Is Infinity Just an Inverse Zero?

[Coqui]

Hey, I'm new here. I wanted to ask a question about infinity - I've been playing with something in my mind.

If you define infinity as a number that is greater than all numbers except itself, and negative infinity as a number that is less than all numbers except itself...

Couldn't both infinity and negative infinity be two "aspects" of an unsigned number - some kind of inverse zero, where:

For zero:

All negative numbers < 0 < All positive numbers

For "inverse zero"

All positive numbers < "Inverse Zero" < All negative numbers

It's probably just a crackpot idea...can someone show me if this is even remotely possible or not?

 

[mathman]

Not completely. When dealling with complex numbers, people sometimes talk about "the point at infinity", reflecting the fact that the complex plane can be mapped (bijection) onto a sphere, where one pole is the image of the origin and the other pole is the image of the point at infinity.

 

[Hurkyl]

It sounds like you're arriving at the concept of the real projective line. One way to form it is by taking the extended real line (that is, the real numbers adjoined with -∞ and +∞) and then identifying -∞ with +∞.

Topologically, this is the same thing as a circle. (Think about it)

Anyways, it no longer makes sense to talk about an ordering. A suitable replacement concept is separation. For example, one would say: "0 and 2 separate 1 and 3", or that "0 and &infin; separate -3 and 5".

(In the projective line, &infin; is occasionally used to denote the point at infinity. However, $\omega$ is more common)

 

[Vanes63]

Definition of Infinity

But really infinity isn't an actual number, it's a concept.

So it doesn't really belong as a point on the number line but as a direction on the number line.

The Wolfram Website defines it like this:
http://mathworld.wolfram.com/Infinity.html

The point at infinity really is a projective geometry bit isn't it though? No lines are parallel because lines that would be parallel meet at the point at infinity.
http://mathworld.wolfram.com/PointatInfinity.html
http://mathworld.wolfram.com/ProjectiveGeometry.html

But it's an interesting thought.

- Vanes.

 

[arildno]

But really infinity isn't an actual number, it's a concept.

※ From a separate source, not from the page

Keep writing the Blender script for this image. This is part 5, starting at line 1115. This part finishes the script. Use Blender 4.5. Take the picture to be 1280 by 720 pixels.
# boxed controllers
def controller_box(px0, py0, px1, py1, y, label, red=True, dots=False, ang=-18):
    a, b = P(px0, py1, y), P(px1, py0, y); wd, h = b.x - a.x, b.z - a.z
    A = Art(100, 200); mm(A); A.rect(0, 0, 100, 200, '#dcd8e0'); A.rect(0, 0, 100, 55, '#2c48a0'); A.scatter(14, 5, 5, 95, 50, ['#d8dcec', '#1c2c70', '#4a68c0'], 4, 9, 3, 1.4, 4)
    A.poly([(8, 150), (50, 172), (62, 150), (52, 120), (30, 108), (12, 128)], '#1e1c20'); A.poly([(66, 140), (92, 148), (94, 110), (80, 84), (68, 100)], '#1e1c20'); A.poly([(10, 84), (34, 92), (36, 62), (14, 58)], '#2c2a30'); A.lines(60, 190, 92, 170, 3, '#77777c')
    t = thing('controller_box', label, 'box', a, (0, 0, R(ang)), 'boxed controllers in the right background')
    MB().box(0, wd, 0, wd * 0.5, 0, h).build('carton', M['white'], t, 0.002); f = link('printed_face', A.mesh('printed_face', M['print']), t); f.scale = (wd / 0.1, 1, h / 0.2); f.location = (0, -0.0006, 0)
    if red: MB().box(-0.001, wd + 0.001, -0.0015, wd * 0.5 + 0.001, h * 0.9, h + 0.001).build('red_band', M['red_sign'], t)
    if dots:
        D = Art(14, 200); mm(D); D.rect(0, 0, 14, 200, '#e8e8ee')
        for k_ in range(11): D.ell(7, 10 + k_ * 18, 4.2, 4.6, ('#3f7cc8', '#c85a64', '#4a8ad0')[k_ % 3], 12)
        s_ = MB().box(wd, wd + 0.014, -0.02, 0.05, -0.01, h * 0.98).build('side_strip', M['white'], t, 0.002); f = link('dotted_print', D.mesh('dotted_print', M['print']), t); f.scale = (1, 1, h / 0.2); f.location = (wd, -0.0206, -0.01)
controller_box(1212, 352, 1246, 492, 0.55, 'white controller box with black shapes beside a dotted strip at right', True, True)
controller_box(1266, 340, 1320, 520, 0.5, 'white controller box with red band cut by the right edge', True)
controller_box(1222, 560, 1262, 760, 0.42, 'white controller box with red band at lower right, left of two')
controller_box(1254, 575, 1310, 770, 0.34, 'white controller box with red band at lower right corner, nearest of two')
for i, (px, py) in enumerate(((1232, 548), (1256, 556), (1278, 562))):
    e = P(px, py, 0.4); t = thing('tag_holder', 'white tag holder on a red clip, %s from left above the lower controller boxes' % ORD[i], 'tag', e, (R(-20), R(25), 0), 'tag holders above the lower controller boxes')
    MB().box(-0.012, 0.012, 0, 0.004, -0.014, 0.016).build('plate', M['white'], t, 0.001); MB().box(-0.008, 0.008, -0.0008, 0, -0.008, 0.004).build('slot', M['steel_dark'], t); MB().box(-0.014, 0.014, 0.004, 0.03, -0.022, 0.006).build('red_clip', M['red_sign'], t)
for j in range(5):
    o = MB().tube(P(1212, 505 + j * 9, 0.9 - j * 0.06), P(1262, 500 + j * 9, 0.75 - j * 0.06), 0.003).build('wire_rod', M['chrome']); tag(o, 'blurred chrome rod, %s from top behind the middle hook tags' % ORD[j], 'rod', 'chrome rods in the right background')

Sure, infinity is a number AND a concept.
It just isn't either a real number, for exampe.

And, BTW, please give an example of a utilized non-concept in maths.

 

[Coqui]

Why can't you create a class of numbers that includes infinity/negative infinity/"inverse zero", like when they created complex numbers to deal with square roots of negative numbers?

 

[Hurkyl]

The major problem is that:

0 = (0*x) + (-(0*x)) = ((0 + 0)*x) + (-(0*x)) = ((0*x) + (0*x)) + (-(0*x))
= (0*x) + ((0*x) + (-(0*x))) = (0*x) + 0 = 0*x


1 = 0 * 0^-1 = (0 * 0) * 0^-1 = 0 * (0 * 0^-1) = 0

So, you cannot have all of the following properties:
(1) 0 is the additive identity.
(2) Every number has an additive inverse.
(3) Multiplication distributes over addition.
(4) Addition is associative.
(5) 0 is invertible.
(6) Multiplication is associative
(7) 1 is different from 0.
(8) You can multiply any two numbers.